Human Rights and a "garden" of Human Community in the Post-Globalization Era
Eun-Jeung Lee – 2021
The majority of regimes facing criticism in the international community for their human rights violations have, at some point, turned themselves into advocates of cultural relativism. They argue that their countries have their very own, distinct culture and that human rights, too, need to be understood on the basis of that culture. Intellectuals in these countries who are critical of such regimes’ authoritarian style of government and call for the protection of human rights are branded as having lost themselves to Western-centric thinking. Arguing the universality of human rights is, to such regimes, an act of subservience to Western-centricism. In the 21st century, often labelled the post-globalization era, the gulf between cultural relativism and universalism in the conception of human rights shows no signs of closing. The discourse on human rights itself is often mobilized as an instrument for power.
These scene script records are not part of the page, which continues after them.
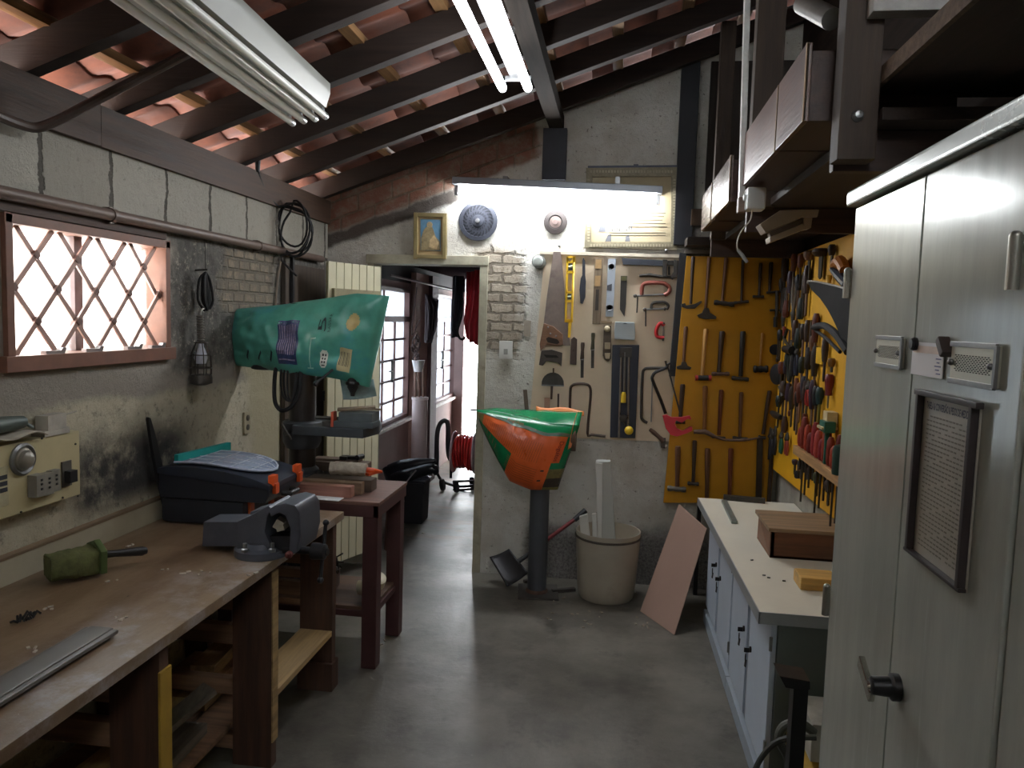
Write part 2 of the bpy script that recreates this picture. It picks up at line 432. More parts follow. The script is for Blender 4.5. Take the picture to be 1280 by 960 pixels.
# battens run across the rafters and carry the tiles
bxs = [-2.22+.36*k for k in range(10)]
ords = ['first', 'second', 'third', 'fourth', 'fifth', 'sixth', 'seventh', 'eighth', 'ninth', 'tenth']
for k, x in enumerate(bxs):
    b = B(); b.bx(x-.03, x+.03, YF, 5.55, zr(x)+.115, zr(x)+.15)
    lab = 'pale wooden roof batten under the tiles, %s up the slope from the left eaves' % ords[k]
    solo('roof_batten', b, batten_wood, lab, 'batten', 'pale roof battens', .003)
# wall plate of dark boards along the left wall, two lengths butted
y_j = PX(120, 180, XL).y
b = B(); b.bx(XL-.03, XL+.025, YF, y_j-.004, ZT, ZT+.155)
solo('wall_plate', b, dark_woodY, 'dark board lying on top of the left wall above the window, nearer length', 'beam', 'wall plate boards', .003)
b = B(); b.bx(XL-.03, XL+.02, y_j+.004, YB, ZT, ZT+.15)
solo('wall_plate', b, dark_woodY, 'dark board lying on top of the left wall, farther length reaching the back corner', 'beam', 'wall plate boards', .003)
# purlin under the rafters and its post on the back wall
px_ = -.43
b = B(); b.bx(px_-.045, px_+.045, YF, YB+.02, zr(px_)-.085, zr(px_))
solo('purlin', b, WOOD('purlin_wood', '#2a2521', '#211d1a', .9, 'Y', Specular_IOR_Level=.1), 'grey wooden beam under the rafters beyond the lit twin tube lamp', 'beam', None, .004)
p0 = PY(678, 226, YB); p1 = PY(712, 150, YB)
b = B(); b.bx(p0.x, p1.x-.01, YB-.05, YB+.02, p0.z+.0, zr(px_)-.085)
solo('post', b, M('blue_grey_post', '#3a3d45', .7, 0, .2, 6), 'short dark post on the back wall holding the end of the grey beam', 'post', None, .003)

# ------------------------------------------------------------------ left wall window
win_paint = M('pinkish_brown_paint', '#77503f', .55, 0, .18, 10, .1, '#6e4a3f', .3)
wt = bpy.data.objects.new('window_1', None); COL.objects.link(wt); wt.location = (XL, (wy0+wy1)/2, wz0); wt['kind'] = 'structure'
MW[wt.name] = Matrix.Translation(wt.location)
f = .032
b = B()
b.bx(XL-.10, XL+.018, wy0, wy0+f, wz0, wz1); b.bx(XL-.10, XL+.018, wy1-f, wy1, wz0, wz1)
b.bx(XL-.10, XL+.018, wy0, wy1, wz1-f, wz1); b.bx(XL-.10, XL+.03, wy0-.02, wy1+.02, wz0-.02, wz0+f)
part('frame', b, win_paint, wt, .003)
b = B(); b.bx(XL, XL+.014, wy0-.3, wy1-.02, wz1+.004, wz1+.05); part('lintel_board', b, WOOD('lintel_brown', '#4a382f', '#382a23', .7, 'Y'), wt, .002)
ym = PX(97, 350, XL-.06).y
b = B(); b.bx(XL-.095, XL-.055, ym-.022, ym+.022, wz0+f, wz1-f); part('mullion', b, M('greyed_mullion', '#6d5b58', .6), wt, .003)
# lattice of flat bars, riveted at the crossings
gy0, gy1, gz0, gz1 = wy0+f, wy1-f, wz0+f, wz1-f
grille_paint = M('lattice_paint', '#a3857a', .5, .2, .15, 10)
def clipseg(y, z, dy, dzz):
    t0, t1 = -9, 9
    for p, d, lo, hi in ((y, dy, gy0, gy1), (z, dzz, gz0, gz1)):
        a, c = sorted(((lo-p)/d, (hi-p)/d)); t0, t1 = max(t0, a), min(t1, c)
    return (t0, t1) if t1-t0 > .03 else None
b = B(); pit = .198; rat = 1.12
for fam in (1, -1):
    for k in range(-8, 12):
        y = gy0+k*pit+.03; c = clipseg(y, gz0, 1, fam*rat)
        if not c: continue
        xx = XL-.012 if fam > 0 else XL-.02
        p = Vector((xx, y+c[0], gz0+fam*rat*c[0])); q = Vector((xx, y+c[1], gz0+fam*rat*c[1]))
        b.beam(p, q, .007, .019, (1, 0, 0) if False else (0, 0, 1))
part('lattice_bars', b, grille_paint, wt)
b = B()
for i in range(-8, 14):
    for j in range(-8, 14):
        # crossing of y=a+t, z=gz0+rat t and y=b2-t' ...
        ya = gy0+.03+i*pit; yb = gy0+.03+j*pit
        y = (ya+yb)/2; z = gz0+rat*(yb-ya)/2
        if gy0 < y < gy1 and gz0 < z < gz1: b.box((XL-.012, y, z), (.016, .022, .026), (radians(45), 0, 0))
part('lattice_rivets', b, M('lattice_clip', '#6f564e', .5, .3), wt, .002)
def glass_mat(name, tint, amt, dc=(.85, .88, .9, 1)):
    t = NT(name); tr = t.n('ShaderNodeBsdfTransparent'); tr.inputs[0].default_value = (*lin(tint), 1)
    d = t.n('ShaderNodeBsdfTranslucent'); d.inputs[0].default_value = dc
    g = t.n('ShaderNodeBsdfGlossy'); g.inputs['Roughness'].default_value = .1
    m = t.n('ShaderNodeMixShader'); m.inputs[0].default_value = amt
    t.l(tr.outputs[0], m.inputs[1]); t.l(d.outputs[0], m.inputs[2])
    m2 = t.n('ShaderNodeMixShader'); m2.inputs[0].default_value = .06
    t.l(m.outputs[0], m2.inputs[1]); t.l(g.outputs[0], m2.inputs[2]); t.l(m2.outputs[0], t.out.inputs[0]); return t.m
clear_glass = glass_mat('window_glass', '#f4f7f7', .08)
frost_glass = glass_mat('frosted_glass', '#a9aeb3', .5, (.30, .32, .34, 1))
b = B(); b.bx(XL-.078, XL-.073, gy0, gy1, gz0, gz1); part('pane', b, clear_glass, wt)
# notched metal catches on the window sill
cat_m = M('catch_metal', '#8f8684', .4, .7)
b = B()
for y in (2.42, 2.62, 2.86, 3.02):
    b.prism([(XL+.0, y-.06, wz0+f), (XL, y+.03, wz0+f), (XL, y+.04, wz0+f+.02), (XL, y+.02, wz0+f+.02), (XL, y+.012, wz0+f+.01), (XL, y-.06, wz0+f+.012)], (.02, 0, 0))
part('sill_catches', b, cat_m, wt)
# neighbour's sunlit brick wall outside
ob = NT('outside_brick'); op = ob.pos(); oX, oY, oZ = ob.sep(op)
oc, of_ = ob.brick(ob.comb(oY, oZ), lin('#dcb9aa'), lin('#e6cabd'), lin('#efe9e4'), .22, .09, .012)
ob.bsdf(oc, .9)
b = B(); b.bx(-3.5, -3.4, -1, 5.2, 0, 2.5); struct('wall_outside', b, ob.m)

# ------------------------------------------------------------------ corridor behind the doorway
XC = -1.93; YE = 9.0
w2 = [PX(466, 450, XC).y, PX(510, 450, XC).y]; w3 = [PX(537, 450, XC).y, PX(567, 450, XC).y]
zs_, zt_ = PX(508, 520, XC).z, PX(508, 362, XC).z
b = B(); T_ = .14
ys = [YB+.16, w2[0], w2[1], w3[0], w3[1], YE]
for i in range(0, 5, 2): b.bx(XC-T_, XC, ys[i], ys[i+1], 0, 2.6)
for a in (1, 3): b.bx(XC-T_, XC, ys[a], ys[a+1], 0, zs_); b.bx(XC-T_, XC, ys[a], ys[a+1], zt_, 2.6)
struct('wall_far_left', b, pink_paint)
xo0, xo1 = PY(579, 450, YE).x, PY(600, 450, YE).x+.02
b = B(); b.bx(XC-T_, xo0, YE, YE+.12, 0, 2.6); b.bx(xo1, 1.4, YE, YE+.12, 0, 2.6); b.bx(xo0, xo1, YE, YE+.12, 2.15, 2.6)
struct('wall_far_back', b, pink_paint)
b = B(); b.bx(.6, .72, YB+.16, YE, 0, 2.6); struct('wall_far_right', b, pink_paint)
b = B(); b.bx(XC-.3, .8, YB+.17, YE+.2, 2.16, 2.24); struct('ceiling', b, M('corridor_ceiling_dark', '#1f191a', .9, Specular_IOR_Level=0.0))
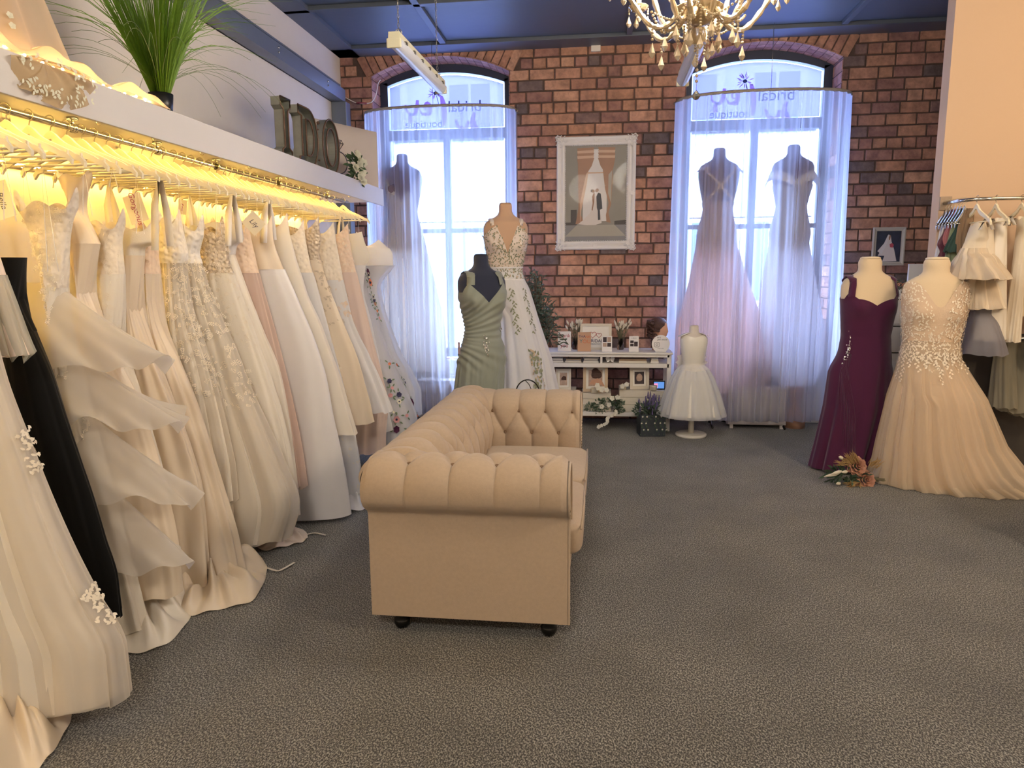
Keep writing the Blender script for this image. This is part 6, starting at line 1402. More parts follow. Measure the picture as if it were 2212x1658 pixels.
flat(m_p['gown'], [(-.8, -.6), (-.3, .1), (-.1, .45), (.0, .75), (.15, .7), (.25, .3), (.5, -.2), (.75, -.95), (-.4, -.98), (-.25, -.6)], 3); flat(m_p['win'], [(-.85, -.3), (-.35, .2), (-.1, .7), (.0, .8), (-.1, .2), (-.5, -.5)], 4); flat(ir, [(.1, .15), (.3, .22), (.45, .1), (.38, -.08), (.15, -.05)], 5); flat(m_p['skin'], [(.0, .6), (.08, .75), (.16, .68), (.12, .45), (.02, .4)], 5)
t = thing('junction_box', 'little white socket box high on the brick wall under the ceiling', 'junction box', (0, 7.18, 3.5)); p = at(1287, 104, y=7.17); t.location = (float(p[0]), 7.17, float(p[2])); b = MB(); b.box(-0.045, 0.045, -0.012, 0.018, -0.03, 0.03, 0.004); b.build('cover', m_cream, t, smooth=False)
# ---------------------------------------------------------------- steel beam and column on the left wall
t = thing('steel_beam', 'grey blue steel beam running along the left wall above the shelf', 'beam', (XL+0.06, 3.0, 3.1)); b = MB(); x0, x1 = XL+0.001, XL+0.13
b.box(x0, x1, -1.0, 6.95, 3.12, 3.135); b.box(x0, x1-0.045, -1.0, 6.95, 3.27, 3.285); b.box(x0, x0+0.012, -1.0, 6.95, 3.12, 3.285); b.build('flange_section', m_steel, t, True, smooth=False)
b = MB(); b.box(x1-0.012, x1, -1.0, 6.95, 3.135, 3.235); b.build('web_plate', m_steel, t, True, smooth=False)
for y in (5.5, 6.5):
    for z in (3.20, 3.165): b = MB(); b.sphere((x1+0.003, y, z), 0.009, 8, 6); b.build('bolt', m_chrome, t, True)
t = thing('steel_column', 'grey steel column standing in the left corner beside the brick wall', 'column', (XL+0.08, 6.95, 0)); b = MB(); b.box(XL+0.002, XL+0.15, 6.90, 7.02, 0.0, 3.12, 0.006); b.build('post', m_steel, t, True, smooth=False)
t = thing('cable', 'thin white looped cable with a red connector between column and window', 'cable', (XL+0.2, 7.15, 3.0)); P = [at(x, y, y=7.15) for x, y in ((745, 210), (770, 222), (785, 224), (800, 222), (812, 205), (817, 180), (822, 172))]; P = np.array(P); q = [tuple(pchip(np.linspace(0, 1, 7), P[:, k], [u])[0] for k in range(3)) for u in np.linspace(0, 1, 30)]; b = MB(); b.tube(q, 0.004, 6); b.build('wire', m_white, t, True)
b = MB(); b.tube([tuple(P[1]), tuple((P[2]+P[3])/2)], 0.008, 8); b.build('connector', mat('red_plastic', '#8f3a4c', 0.4), t, True)
# ---------------------------------------------------------------- things on the long shelf
ZS = 2.195
m_galv = mat('galvanised_metal', '#a5a69c', 0.4, metal=0.6, var=0.25, vscale=16, bump=0.1, bscale=60); m_rust = mat('rusted_lip', '#6d5444', 0.6, metal=0.3, var=0.3, vscale=30)
def letter(kind, yc, w, h, label, rz):
    """sheet-metal letter box facing the room; w = width along the shelf, depth 0.09"""
    t = thing('marquee_letter', label, 'letter', (-1.965, yc, ZS), rz, 'metal letters spelling I DO'); D = 0.032; outs = []
    if kind == 'I': outer = [(-w/2, 0), (w/2, 0), (w/2, .05), (w*.22, .07), (w*.22, h-.07), (w/2, h-.05), (w/2, h), (-w/2, h), (-w/2, h-.05), (-w*.22, h-.07), (-w*.22, .07), (-w/2, .05)]; inner = None
    elif kind == 'D':
        outer = [(-w/2, 0), (0.0, 0)]+[(w/2*math.sin(a)*1.0, h/2-h/2*math.cos(a)) for a in np.linspace(0.05, PI-0.05, 22)]+[(0.0, h), (-w/2, h), (-w/2, h-.05), (-w*.34, h-.06), (-w*.34, .06), (-w/2, .05)]
        inner = [(-w*.12, .07), (0, .07)]+[((w/2-.06)*math.sin(a), h/2-(h/2-.07)*math.cos(a)) for a in np.linspace(0.1, PI-0.1, 18)]+[(0, h-.07), (-w*.12, h-.07)]
    else: outer = [(w/2*math.cos(a), h/2+h/2*math.sin(a)) for a in np.linspace(0, 2*PI, 40, endpoint=False)]; inner = [((w/2-.055)*math.cos(a), h/2+(h/2-.06)*math.sin(a)) for a in np.linspace(0, 2*PI, 40, endpoint=False)]
    # outer poly in (y, z); walls stand out towards +x, back plate behind
    b = MB()
    for poly in [outer]+([inner] if inner else []):
        n = len(poly)
        for xx, dx in ((-D, 0), (-D, 0.002)): pass
        V = [(-D, p[0], p[1]) for p in poly]+[(D, p[0], p[1]) for p in poly]; b.add(V, [(i, (i+1) % n, n+(i+1) % n, n+i) for i in range(n)])
    b.build('side_wall', m_galv, t, smooth=False)
    b = MB(); n = len(outer)
    if inner is None: b.prism(outer, 'x', -D, -D+0.003)
    else:
        m2 = 48; ro = np.array([outer[int(i*len(outer)/m2)] for i in range(m2)]); 
        def ray(poly, a):
            best = 0; c = (0.0, h/2); dx, dy = math.cos(a), math.sin(a)
            for i in range(len(poly)):
                x1_, y1_ = poly[i][0]-c[0], poly[i][1]-c[1]; x2_, y2_ = poly[(i+1) % len(poly)][0]-c[0], poly[(i+1) % len(poly)][1]-c[1]; den = dx*(y2_-y1_)-dy*(x2_-x1_)
                if abs(den) < 1e-9: continue
                tt = (x1_*(y2_-y1_)-y1_*(x2_-x1_))/den; uu = (x1_*dy-y1_*dx)/den
                if tt > 0 and -1e-6 <= uu <= 1+1e-6: best = max(best, tt)
            return c[0]+dx*best, c[1]+dy*best
        V = []
        for i in range(m2): a = 2*PI*i/m2+0.01; V += [(-D, *ray(outer, a)), (-D, *ray(inner, a))]
        b.add(V, [(2*i, 2*((i+1) % m2), 2*((i+1) % m2)+1, 2*i+1) for i in range(m2)])
    b.build('back_plate', m_galv, t, smooth=False)
    b = MB()
    for poly in [outer]+([inner] if inner else []): b.tube([(D, p[0], p[1]) for p in poly+[poly[0]]], 0.0055, 6)
    for k in range(7):
        z = h*(k+0.8)/7.6; b.sphere((-D+0.02, (0 if kind == 'I' else -w*.23 if kind == 'D' else -w/2+.03), z), 0.012, 8, 6)
    b.build('rolled_lip', m_rust, t)
    return t
letter('I', 4.36, 0.12, 0.36, 'galvanised metal letter I on the shelf, first of the I DO trio', -0.06)
letter('D', 4.70, 0.27, 0.37, 'galvanised metal letter D standing between the I and the O', -0.06)
letter('O', 5.10, 0.27, 0.38, 'galvanised metal letter O beside the white flower bunch', -0.06)
# angled panel with ring drawing at the shelf end
pa, pb = np.array(at(832, 290, x=-1.90)), None
t = thing('ring_signboard', 'cream panel with a drawn diamond ring standing at the window end of the shelf', 'signboard', (-2.05, 5.8, ZS)); yaw_ = math.radians(26); x1_, y1_ = -1.895, 6.06; L_ = 0.72; dx, dy = math.sin(yaw_), math.cos(yaw_); x0_, y0_ = x1_-dx*L_, y1_-dy*L_; hz = 0.47
b = MB(); nx, ny = dy, -dx; V = [(x0_, y0_, ZS), (x1_, y1_, ZS), (x1_, y1_, ZS+hz), (x0_, y0_, ZS+hz)]; V += [(x-nx*0.02, y-ny*0.02, z) for x, y, z in V]; b.add(V, [(0, 1, 2, 3), (7, 6, 5, 4), (0, 4, 5, 1), (1, 5, 6, 2), (2, 6, 7, 3), (3, 7, 4, 0)]); b.build('board', mat('panel_cream', '#d2c4b6', 0.7, var=0.06, vscale=3), t, True, smooth=False)
b = MB(); U = lambda u, z: (x0_+dx*u+nx*0.003, y0_+dy*u+ny*0.003, ZS+z); cu_, cz_ = 0.28, 0.17
b.tube([U(cu_+0.085*math.cos(a), cz_+0.085*math.sin(a)) for a in np.linspace(0, 2*PI, 30)], 0.004, 5)
for pts in ([(-.05, .03), (-.03, .055), (.03, .055), (.05, .03), (0, -.03), (-.05, .03), (.05, .03)], [(-.018, .03), (0, -.03), (.018, .03)], [(-.03, .055), (-.018, .03), (0, .055), (.018, .03), (.03, .055)]): b.tube([U(cu_+x, cz_+0.12+z) for x, z in pts], 0.003, 5)
b.build('ring_drawing', m_ink, t, True)
# white flower bunch
p = at(762, 390, x=-1.93); t = thing('flower_bunch', 'bunch of white roses and green leaves at the shelf end beside the letter O', 'flowers', (-1.93, float(p[1]), ZS)); y_ = float(p[1]); m_cr = mat('cream_petal', '#e5e3cc', 0.7, transl=0.15); m_gl2 = mat('bunch_green', '#4a6043', 0.7, var=0.4, vscale=30)
foliage('leaves', t, (-1.90, y_, ZS+0.09), (0.05, 0.09, 0.14), 120, m_gl2, (0.03, 0.055), 11, 0.45); b = MB(); r = random.Random(6)
for k in range(9):
    c = Vector((-1.86+r.uniform(-.02, .02), y_-0.03+r.uniform(-.06, .06), ZS+0.0+0.024*k)); n_ = Vector((1, -0.7, 0.3+r.uniform(-.3, .3)))
    for q in range(4): flower(b, c+n_*0.006*q, n_+Vector((r.uniform(-.2, .2),)*3), 0.036-0.007*q, 6, 0, k*5+q)
b.build('roses', m_cr, t, True)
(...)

What I want to suggest in this article in order to bridge the gulf between cultural relativism and universalism as apparent in the discourse on human rights and, ultimately, reconcile these two concepts with each other is a reappraisal of Herder’s metaphor of human civilization as a community in the form of a “garden”. To Herder, the beauty of this garden of human community lies in the fact that the flowers of cultures growing in its midst achieve a state of mutual harmony. Just as cultivating a single flower cannot be viewed separately from the beauty of the garden as a whole, the protection of specific human rights in full awareness of their somewhat relative character and the protection of human rights in the human community as a whole as a matter of universal principle cannot, ultimately, be viewed as separate from one another. What is needed is an approach that upholds the universalist nature of human rights but also reconciles with the historic and cultural particularities of human rights.